Me está sentando bien ir adelgazando, pero veo el estado de mis venas, las cicatrices que permanecen, porque la vida permanece en ellas. La vida me sigue atrapando y sorprendiendo sin más.
Mi mente es tentadora, todo lo controla, todo lo pregunta, pretende anestesiar a un corazón, que vive, palpita, se expresa tal cual. Mis huellas llevan la impronta de un corazón salvaje dispuesto a todo, incluso a mí misma.
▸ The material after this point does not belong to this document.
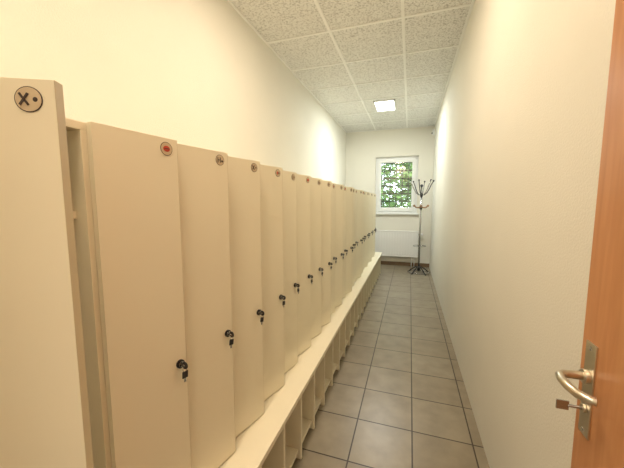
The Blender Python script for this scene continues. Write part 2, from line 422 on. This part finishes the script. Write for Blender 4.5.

Las llaves del destino están en nosotros mismos, somos hacedores de nuestros sinos, es la mejor noticia pero es la peor para aquellos que prefieren los destinos dictados a fuego, inamovibles, excusa perfecta para no hacernos responsables. La lista de atenuantes es larga.
Por las noches ha empezado a refrescar, se agradece, porque el calor de la buhardilla puede hacerse sofocante.
La luna en cuarto creciente.
Ya estamos todos de regreso de nuestras vacaciones, mi mente huele a sibul y mi corazón sigue atrapado en Cancún.
Con el tratamiento de radioterapia puedo conducir, me gusta.
Huele a incienso.
La gata muy gata duerme con mi hermana, la ha echado mucho de menos.